Attorney General Paul Kihara Kariuki

Attorney General Paul Kihara Kariuki. Government wants Court of Appeal to set aside a High Court ruling that invalidated the roll-out of the Sh10.6 billion Huduma Namba cards.

Photo credit: File | Nation Media Group

The government has lodged an appeal against a High Court ruling that invalidated the roll-out of the Huduma Namba cards.

Attorney-General Paul Kihara Kariuki wants the Court of Appeal to set aside the ruling by Justice Jairus Ngaah on October 14, 2021 and substitute it with a finding that the Sh10.6 billion special identification program was properly implemented.

The AG says the High Court judge erred in invalidating the roll-out without appreciating that the court had in another case allowed the government to proceed with implementation of the same project known as National Integrated Identity Management System (Niims) and to process and use the data collected on specified conditions.

He has faulted the judge for finding that the data for Huduma Namba was supposed to be processed according to provisions of the Data Protection Act.

“The judge erred in law and in fact by completely ignoring uncontroverted evidence that Niims was rolled out sometime in March 2019 and that mass collection of personal data had already been completed by the time the Data Protection Act, 2019 came into effect on November 25, 2019,” says the AG. Interestingly, the legality of the Act is subject to another case that is ongoing in court since it is among laws passed by the National Assembly without input of the Senate.

In the judgment of Justice Ngaah, the court found that government’s roll-out of the Huduma cards was unconstitutional on grounds that no data protection safeguards were implemented by the Interior ministry.

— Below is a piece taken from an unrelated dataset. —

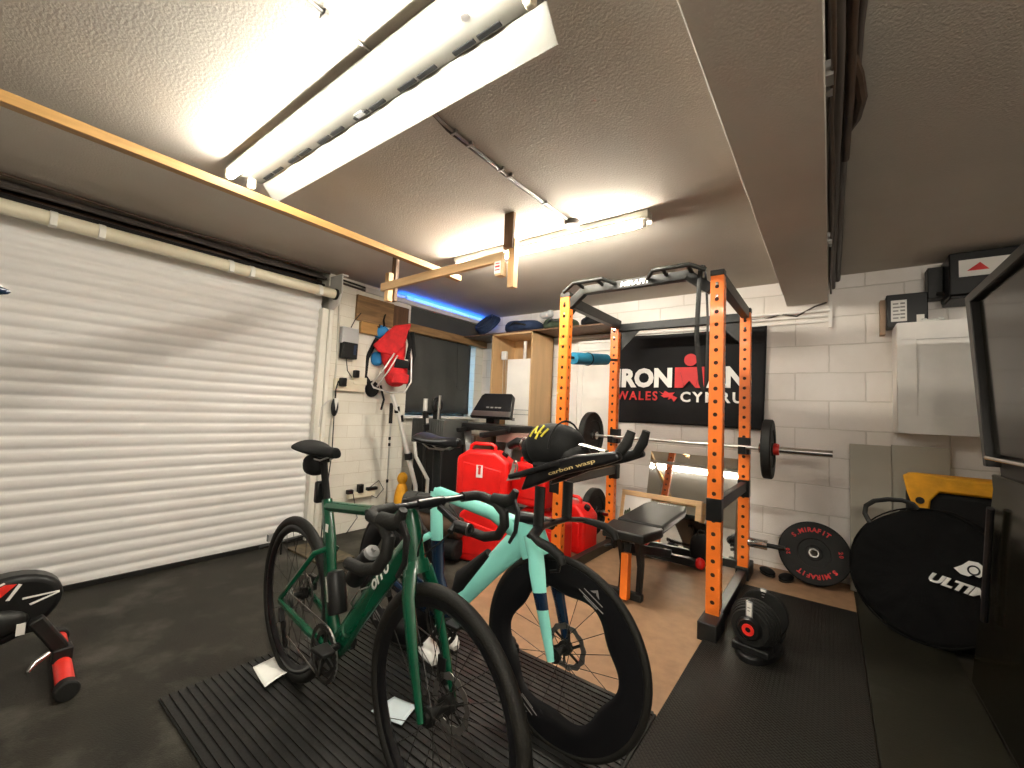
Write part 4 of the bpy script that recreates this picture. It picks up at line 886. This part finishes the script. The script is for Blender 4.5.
# ------------------------------------------------------------------ bicycles
def wheel(parent, s, tyreR, tr, rim_in, wavy=0, front=True, rotor=-1, deep=.012, spokes=24, logo=False, rimm='carbon'):
    w = bpy.data.objects.new('wheel', None); C.objects.link(w); w.parent = parent; w.location = (s, 0, .34)
    MB().ring((0, 0, 0), (0, 1, 0), tyreR - tr, tr, 72, 14).build('tyre', 'tyre', w)
    ro = tyreR - tr * 1.6; n = 96; rm_ = MB(); vs = []
    for j in range(n):
        a = 2 * pi * j / n; ri = rim_in + (wavy * .5 * cos(a * 6 + .6) if wavy else 0)
        for r, y in ((ro, deep * .85), ((ro + ri) / 2, deep * 1.1), (ri + .012, deep * .75), (ri, 0), (ri + .012, -deep * .75), ((ro + ri) / 2, -deep * 1.1), (ro, -deep * .85)):
            vs.append((r * cos(a), y, r * sin(a)))
    rm_.add(vs, [(j * 7 + i, j * 7 + (i + 1) % 7, ((j + 1) % n) * 7 + (i + 1) % 7, ((j + 1) % n) * 7 + i) for j in range(n) for i in range(7)], True)
    rm_.build('rim', rimm, w)
    MB().tube((0, -.05, 0), (0, .05, 0), .014).tube((0, -.04, 0), (0, -.028, 0), .026).tube((0, .028, 0), (0, .04, 0), .026).build('hub', 'black', w)
    for k in range(spokes):
        a = 2 * pi * k / spokes; sd = 1 if k % 2 else -1; b_ = a + sd * .0 + (.9 if (k // 2) % 2 else -.9)
        ri = rim_in + (wavy * .5 * cos(a * 6 + .6) if wavy else 0)
        MB().tube((.025 * cos(b_), sd * .032, .025 * sin(b_)), (ri * 1.02 * cos(a), 0, ri * 1.02 * sin(a)), .0012, n=5).build('spoke', 'dark_grey', w)
    rt_ = MB()
    n = 48; vs = []
    for j in range(n):
        a = 2 * pi * j / n
        for r in (.080 + .003 * sin(a * 12), .060 + .002 * sin(a * 12 + 1)):
            for yy in (.045, .047): vs.append((r * cos(a), yy, r * sin(a)))
    rt_.add(vs, [(j * 4 + a_, j * 4 + b_, ((j + 1) % n) * 4 + b_, ((j + 1) % n) * 4 + a_) for j in range(n) for a_, b_ in ((0, 1), (1, 3), (3, 2), (2, 0))])
    rt_.build('brake_rotor', 'dull_steel', w, sharp=20)
    sp_ = MB()
    for k in range(6):
        a = k * pi / 3; sp_.bar((.02 * cos(a), .046, .02 * sin(a)), (.064 * cos(a + .4), .046, .064 * sin(a + .4)), .002, .010, up=(0, 0, 1) if abs(cos(a)) > .5 else (1, 0, 0))
    sp_.tube((0, .04, 0), (0, .05, 0), .026); sp_.build('rotor_carrier', 'black', w)
    if logo:
        for a0 in (1.05, 4.20):
            lg2 = MB()
            rm0 = (ro + rim_in) / 2
            for da, dr_, L_ in ((0, .008, .05), (.0, -.006, .07), (.0, -.016, .04)):
                lg2.bar(((rm0 + dr_) * cos(a0 - L_ * 3), -deep * 1.12, (rm0 + dr_) * sin(a0 - L_ * 3)), ((rm0 + dr_) * cos(a0 + L_ * 3), -deep * 1.12, (rm0 + dr_) * sin(a0 + L_ * 3)), .001, .003, up=(cos(a0), 0, sin(a0)))
            e_r = V((cos(a0), 0, sin(a0))); e_t = V((sin(a0), 0, -cos(a0)))
            lg2.prism([(-.02, .0), (0, .022), (.02, .0), (.006, .004), (0, .010), (-.006, .004)], e_r * (rm0 + .016) + V((0, -deep * 1.12, 0)), e_t, e_r, .001)
            lg2.build('rim_emblem', 'print_dim', w)
    return w
def P2(s, z, y=0): return (s, y, z)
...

Justice Ngaah, however, gave the ministry an opportunity to regularise the process by ordering that an impact assessment be done in relation to data collected from over 36 million Kenyans, many of whom had already collected their cards.

The judge held that even though the Data Protection Act came into place before plans to roll-out the Huduma Cards were launched; the Act should have been enacted retrospectively. This means that the Interior ministry should have complied with the Act once it came into force.

But AG Kihara says the Act was incapable of being given a retrospective application.